⟨
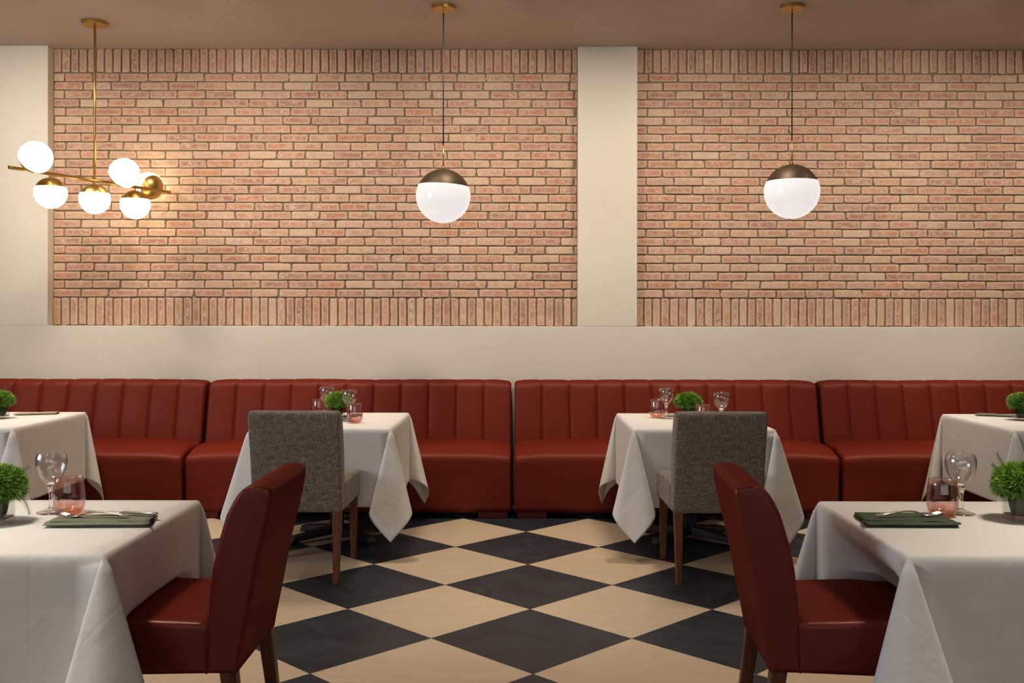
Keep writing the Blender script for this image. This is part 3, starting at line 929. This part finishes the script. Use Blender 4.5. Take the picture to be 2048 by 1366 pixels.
def planter(label, loc, rz=0, rf=.074, hf=.060, sprigs=(), seed=1, cnt=230):
    t = thing('potted_plant', label, 'plant', loc, rz, 'green posies in square glass vases'); t.scale = (K, K, K)
    a, H, th = .039, .088, .0035
    v = []
    def ring(h, z, rr):
        out = []
        for (sx, sy) in ((1, 1), (-1, 1), (-1, -1), (1, -1)):
            for k in range(4):
                an = {(1, 1): 0, (-1, 1): 90, (-1, -1): 180, (1, -1): 270}[(sx, sy)] + 30 * k
                out.append((sx * (h - rr) + rr * cos(R(an)), sy * (h - rr) + rr * sin(R(an)), z))
        return out
    rings = [ring(a - .002, 0, .004), ring(a, .002, .005), ring(a, H, .005), ring(a - th, H, .003), ring(a - th, .013, .003)]
    n = 16; f = []
    for i in range(4):
        for k in range(n): f.append([i*n + k, i*n + (k+1) % n, (i+1)*n + (k+1) % n, (i+1)*n + k])
    f.append(list(range(n))[::-1]); f.append([4*n + k for k in range(n)])
    V = [p for r_ in rings for p in r_]
    vs = mesh('vase', V, f, M_VASE, t, False)
    mb = MB(); mb.box(-a + .0045, a - .0045, -a + .0045, a - .0045, .0132, .018); mb.build('rust_base', M_RUST, t, smooth=False)
    mb = MB(); q = a - .0075
    prof = [(.62, .018), (.80, .026), (.92, .045), (1.0, .065), (1.0, .095)]
    vv = []
    for (k, z) in prof:
        for i in range(24):
            an = 2 * pi * i / 24; c_, s_ = cos(an), sin(an)
            m_ = (abs(c_) ** 4 + abs(s_) ** 4) ** -.25
            vv.append((c_ * m_ * q * k, s_ * m_ * q * k, z + (.002 * sin(an * 5) if z > .09 else 0)))
    ff = [[i*24 + k, i*24 + (k+1) % 24, (i+1)*24 + (k+1) % 24, (i+1)*24 + k] for i in range(len(prof) - 1) for k in range(24)]
    ff.append([k for k in range(24)][::-1]); ff.append([(len(prof)-1)*24 + k for k in range(24)])
    mb.add(vv, ff); mb.build('leaf_wrap', M_WRAP, t)
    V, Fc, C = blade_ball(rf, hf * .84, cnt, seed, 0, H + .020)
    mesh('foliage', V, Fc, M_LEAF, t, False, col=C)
    for s in sprigs:
        V, Fc, C = sprig(*s); mesh('fern_sprig', V, Fc, M_LEAF, t, False, col=C)
    return t

p_near = planter('green posy in a square glass vase at the left edge of the near left table', TP(-1.514, 2.90), 0, .080, .066,
        sprigs=[((.058, 0, .085), (.5, -.1, -.1), .075, 3, .13), ((.055, -.01, .14), (.9, -.1, .35), .055, 4, -.02)], seed=2, cnt=300)
planter('green posy in a square glass vase at the right edge of the near right table', TP(1.503, 2.962), 0, .078, .066,
        sprigs=[((-.045, 0, .15), (-.5, 0, .8), .055, 5, -.02), ((-.055, 0, .14), (-.9, 0, .4), .04, 6, -.05)], seed=5, cnt=300)
planter('green posy in a square glass vase, behind the left grey chair', TP(-1.062, 5.94), R(0), .070, .058, seed=7)
planter('green posy in a square glass vase, behind the right grey chair', TP(1.030, 5.95), R(8), .074, .056, seed=8)
planter('green posy in a glass vase on the table at the left edge, before the banquette', TP(-3.085, 5.96), 0, .072, .060,
        sprigs=[((.01, 0, .14), (.3, 0, .9), .05, 9, 0)], seed=9)
planter('green posy in a glass vase on the table at the right edge, before the banquette', TP(3.020, 5.95), 0, .074, .058, seed=10)

goblet('goblet', 'clear stemmed goblet on the near left table, behind the pink tumbler', TP(-1.425, 3.055))
goblet('goblet', 'clear stemmed goblet on the near right table, behind the pink tumbler', TP(1.368, 3.06))
goblet('goblet', 'clear stemmed goblet left of the plant, behind the left grey chair', TP(-1.155, 6.08))
goblet('goblet', 'clear stemmed goblet right of the plant, behind the left grey chair', TP(-.975, 5.82))
goblet('goblet', 'clear stemmed goblet left of the plant, beside the right grey chair', TP(.910, 6.02))
goblet('goblet', 'clear stemmed goblet right of the plant, rising behind the right grey chair', TP(1.168, 5.66))
tumbler('pink stemless tumbler on the near left table, by the napkin with fork and knife', TP(-1.361, 3.035))
tumbler('pink stemless tumbler on the near right table, behind the dark green napkin', TP(1.297, 3.025))
tumbler('pink stemless tumbler left of the plant, half hidden by the left grey chair', TP(-1.200, 6.06))
tumbler('pink stemless tumbler right of the plant, beside the left grey chair', TP(-.929, 5.74))
tumbler('pink stemless tumbler left of the goblet, beside the right grey chair', TP(.859, 6.07))
tumbler('pink stemless tumbler right of the plant, half hidden by the right grey chair', TP(1.075, 5.72))

def napkin(label, loc, rz, Ln, D, mat, flip=1, turn=0, layers=3, group='folded cloth napkins'):
    """folded napkin: a sheet wound into flat layers, open ends showing the folds; long axis = x"""
    t = thing('napkin', label, 'napkin', loc, rz, group); t.scale = (K, K, K)
    th = .0026
    # section in (y, z), thick line: lower leaf, roll at the front, upper leaf, second fold at the back
    path = [(-D * .42, .0016), (D * .30, .0016), (D * .47, .0030), (D * .50, .0062), (D * .44, .0090), (D * .1, .0088),
            (-D * .35, .0088), (-D * .46, .0100), (-D * .50, .0135), (-D * .46, .0172), (-D * .38, .0180), (-D * .26, .0150),
            (-D * .10, .0135), (D * .15, .0128), (D * .36, .0122)]
    P = [Vector((p[0], p[1] * .66)) for p in path]
    for _ in range(2):
        Q = [P[0]]
        for i in range(len(P) - 1): Q += [P[i].lerp(P[i+1], .25), P[i].lerp(P[i+1], .75)]
        P = Q + [P[-1]]
    n = len(P); nx = 14; V = []; Fc = []
    def nr(i):
        a = P[min(i + 1, n - 1)] - P[max(i - 1, 0)]; return Vector((-a.y, a.x)).normalized()
    prof = [P[i] + nr(i) * th / 2 for i in range(n)] + [P[i] - nr(i) * th / 2 for i in range(n - 1, -1, -1)]
    prof = [Vector((p.x, max(.0002, p.y))) for p in prof]
    m = len(prof)
    for k in range(nx + 1):
        u = k / nx; x = (u - .5) * Ln
        for i, p in enumerate(prof):
            sk = flip * .16 * (p.x / D) * Ln * .5 * (1 if (flip * (u - .5)) < 0 else .3) * abs(u - .5) * 2
            lift = .004 * noise.noise((u * 4, p.x * 20, loc[0] * 3)) * (p.y / .018)
            stg = .006 * sin(i * .55) * abs(u - .5) * 2
            V.append((x + sk + stg, p.x * (1 - .04 * (2 * u - 1) * flip), max(.0002, p.y + lift)))
    for k in range(nx):
        for i in range(m):
            j = (i + 1) % m
            Fc.append([k*m + j, k*m + i, (k+1)*m + i, (k+1)*m + j])
    Fc.append(list(range(m))); Fc.append([nx*m + i for i in range(m)][::-1])
    mesh('folded_cloth', V, Fc, mat, t, True)
    # second, looser leaf on top towards the back
    V = []; Fc = []; ny = 8
    for k in range(nx + 1):
        u = k / nx
        for j in range(ny + 1):
            w = j / ny
            V.append(((u - .5) * Ln * .985 + flip * .012 * (w - .5), -D * .30 + w * D * .80, .0140 - .0036 * abs(w - .12) * 1.2 + .0016 * noise.noise((u * 5, w * 4, loc[1]))))
    for k in range(nx):
        for j in range(ny):
            a = k * (ny + 1) + j; Fc.append([a, a + ny + 1, a + ny + 2, a + 1])
    o = mesh('top_leaf', V, Fc, mat, t, True)
    s = o.modifiers.new('thickness', 'SOLIDIFY'); s.thickness = .0022; s.offset = -1
    return t

def loft_strip(mb, st):
    """st: list of (x, z, halfwidth, thickness) -> closed rounded strip along x, width along y"""
    n = 8; base = []
    for (x, z, w, t) in st:
        for k in range(n):
            a = 2 * pi * k / n + pi / 8
            base.append((x, w * cos(a) * 1.08, z + t / 2 * sin(a)))
    f = []
    for i in range(len(st) - 1):
        for k in range(n): f.append((i*n + (k+1) % n, i*n + k, (i+1)*n + k, (i+1)*n + (k+1) % n))
    f += [tuple(range(n)), tuple((len(st)-1)*n + k for k in range(n))[::-1]]
    mb.add(base, f)

def fork(label, loc, rz):
    t = thing('fork', label, 'fork', loc, rz, 'steel forks'); t.scale = (K * 1.1, K * 1.1, K * 1.3)
    mb = MB()
    loft_strip(mb, [(-.095, .004, .004, .002), (-.092, .0045, .0085, .0026), (-.07, .0080, .0080, .0026), (-.035, .0115, .0050, .0032), (0, .0125, .0032, .0038),
                    (.020, .0100, .0030, .0038), (.036, .0045, .0050, .0030)])
    mb.build('handle', M_STEEL, t)
    mb = MB()
    loft_strip(mb, [(.034, .0050, .0045, .0028), (.042, .0032, .0095, .0020), (.052, .0022, .0118, .0018), (.060, .0024, .0120, .0018)])
    mb.build('neck', M_STEEL, t)
    for k in range(4):
        mb = MB(); y = (k - 1.5) * .0064
        mb.tube([(.058, y, .0026), (.072, y, .0042), (.084, y, .0075), (.096, y * .96, .0120)], [.0016, .0015, .0013, .0007], 6)
        mb.build('tine', M_STEEL, t)
    return t
def knife(label, loc, rz):
    t = thing('table_knife', label, 'knife', loc, rz); t.scale = (K * 1.05, K * 1.05, K * 1.3)
    mb = MB(); loft_strip(mb, [(-.105, .005, .003, .003), (-.10, .005, .0075, .0055), (-.06, .005, .0072, .0060), (-.01, .0055, .0060, .0065), (.0, .0055, .0045, .0060)])
    mb.build('handle', M_STEEL, t)
    mb = MB(); loft_strip(mb, [(-.001, .0055, .004, .0030), (.012, .0050, .0085, .0016), (.06, .0045, .0100, .0014), (.088, .0042, .0080, .0012), (.10, .0040, .0020, .0010)])
    mb.build('blade', M_STEEL, t)
    return t

napkin('sage grey folded napkin on the near left table, under fork and knife', TP(-1.205, 2.905), R(3), .285, .145, M_NAP_GREY, -1)
napkin('dark green folded napkin on the near right table, under a fork', TP(1.148, 2.937), R(-3), .258, .178, M_NAP_GREEN, 1)
fork('steel fork on the sage grey napkin, tines to the left', (-1.235 * K, 2.915 * K, ZT + .0146), R(176))
knife('steel table knife beside the fork on the sage grey napkin', (-1.165 * K, 2.955 * K, ZT + .0146), R(172))
fork('steel fork on the dark green napkin, tines to the right', (1.165 * K, 2.945 * K, ZT + .0146), R(8))
napkin('beige folded napkin on the table at the left edge, by the plant', TP(-2.99, 6.22), R(18), .235, .10, M_NAP_BEIGE, 1)
napkin('sage grey folded napkin on the table at the right edge, left of the plant', TP(3.00, 6.20), R(-28), .23, .10, M_NAP_GREY, 1)
napkin('beige folded napkin behind the goblet, beside the right grey chair', TP(1.00, 6.16), R(-14), .15, .09, M_NAP_BEIGE, 1)
napkin('sage grey folded napkin between goblet and tumbler, behind the left grey chair', TP(-1.005, 6.10), R(62), .13, .07, M_NAP_GREY, 1)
⟩
Your objective: Of the lines in the material, how many include "False"? Respond with the number alone.

Problem solution: 4